Data:
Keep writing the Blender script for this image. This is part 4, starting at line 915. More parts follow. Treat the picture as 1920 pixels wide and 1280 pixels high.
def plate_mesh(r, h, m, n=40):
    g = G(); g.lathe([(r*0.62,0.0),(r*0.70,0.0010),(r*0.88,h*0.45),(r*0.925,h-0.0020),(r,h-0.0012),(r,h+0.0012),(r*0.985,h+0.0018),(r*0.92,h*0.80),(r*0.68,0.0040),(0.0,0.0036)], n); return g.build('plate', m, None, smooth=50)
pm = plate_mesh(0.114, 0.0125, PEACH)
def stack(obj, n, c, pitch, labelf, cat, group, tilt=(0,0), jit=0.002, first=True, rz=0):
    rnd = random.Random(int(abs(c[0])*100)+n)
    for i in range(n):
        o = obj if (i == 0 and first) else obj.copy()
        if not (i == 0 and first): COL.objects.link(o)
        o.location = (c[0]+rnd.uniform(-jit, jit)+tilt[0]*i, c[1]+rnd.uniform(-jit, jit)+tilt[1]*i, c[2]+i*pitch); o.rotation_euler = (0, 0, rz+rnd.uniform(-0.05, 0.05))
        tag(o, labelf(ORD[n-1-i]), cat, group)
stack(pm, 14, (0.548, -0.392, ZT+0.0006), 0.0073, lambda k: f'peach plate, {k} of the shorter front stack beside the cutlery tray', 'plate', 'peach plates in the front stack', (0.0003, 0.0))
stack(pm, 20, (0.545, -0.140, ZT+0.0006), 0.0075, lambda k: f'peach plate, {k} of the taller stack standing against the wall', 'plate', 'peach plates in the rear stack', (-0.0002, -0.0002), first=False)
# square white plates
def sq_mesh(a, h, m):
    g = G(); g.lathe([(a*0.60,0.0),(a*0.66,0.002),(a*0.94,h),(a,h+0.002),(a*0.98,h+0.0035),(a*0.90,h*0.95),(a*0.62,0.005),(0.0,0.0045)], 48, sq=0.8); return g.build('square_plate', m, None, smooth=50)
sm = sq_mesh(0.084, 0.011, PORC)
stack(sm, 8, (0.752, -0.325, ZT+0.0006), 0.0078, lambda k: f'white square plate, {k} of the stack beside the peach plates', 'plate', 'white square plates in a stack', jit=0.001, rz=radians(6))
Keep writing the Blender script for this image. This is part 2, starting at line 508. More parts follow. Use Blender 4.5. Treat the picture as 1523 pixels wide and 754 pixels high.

The task:
Return the lines above exactly, keeping every word.

Solution to this problem:
Keep writing the Blender script for this image. This is part 4, starting at line 915. More parts follow. Treat the picture as 1920 pixels wide and 1280 pixels high.
def plate_mesh(r, h, m, n=40):
    g = G(); g.lathe([(r*0.62,0.0),(r*0.70,0.0010),(r*0.88,h*0.45),(r*0.925,h-0.0020),(r,h-0.0012),(r,h+0.0012),(r*0.985,h+0.0018),(r*0.92,h*0.80),(r*0.68,0.0040),(0.0,0.0036)], n); return g.build('plate', m, None, smooth=50)
pm = plate_mesh(0.114, 0.0125, PEACH)
def stack(obj, n, c, pitch, labelf, cat, group, tilt=(0,0), jit=0.002, first=True, rz=0):
    rnd = random.Random(int(abs(c[0])*100)+n)
    for i in range(n):
        o = obj if (i == 0 and first) else obj.copy()
        if not (i == 0 and first): COL.objects.link(o)
        o.location = (c[0]+rnd.uniform(-jit, jit)+tilt[0]*i, c[1]+rnd.uniform(-jit, jit)+tilt[1]*i, c[2]+i*pitch); o.rotation_euler = (0, 0, rz+rnd.uniform(-0.05, 0.05))
        tag(o, labelf(ORD[n-1-i]), cat, group)
stack(pm, 14, (0.548, -0.392, ZT+0.0006), 0.0073, lambda k: f'peach plate, {k} of the shorter front stack beside the cutlery tray', 'plate', 'peach plates in the front stack', (0.0003, 0.0))
stack(pm, 20, (0.545, -0.140, ZT+0.0006), 0.0075, lambda k: f'peach plate, {k} of the taller stack standing against the wall', 'plate', 'peach plates in the rear stack', (-0.0002, -0.0002), first=False)
# square white plates
def sq_mesh(a, h, m):
    g = G(); g.lathe([(a*0.60,0.0),(a*0.66,0.002),(a*0.94,h),(a,h+0.002),(a*0.98,h+0.0035),(a*0.90,h*0.95),(a*0.62,0.005),(0.0,0.0045)], 48, sq=0.8); return g.build('square_plate', m, None, smooth=50)
sm = sq_mesh(0.084, 0.011, PORC)
stack(sm, 8, (0.752, -0.325, ZT+0.0006), 0.0078, lambda k: f'white square plate, {k} of the stack beside the peach plates', 'plate', 'white square plates in a stack', jit=0.001, rz=radians(6))
Keep writing the Blender script for this image. This is part 2, starting at line 508. More parts follow. Use Blender 4.5. Treat the picture as 1523 pixels wide and 754 pixels high.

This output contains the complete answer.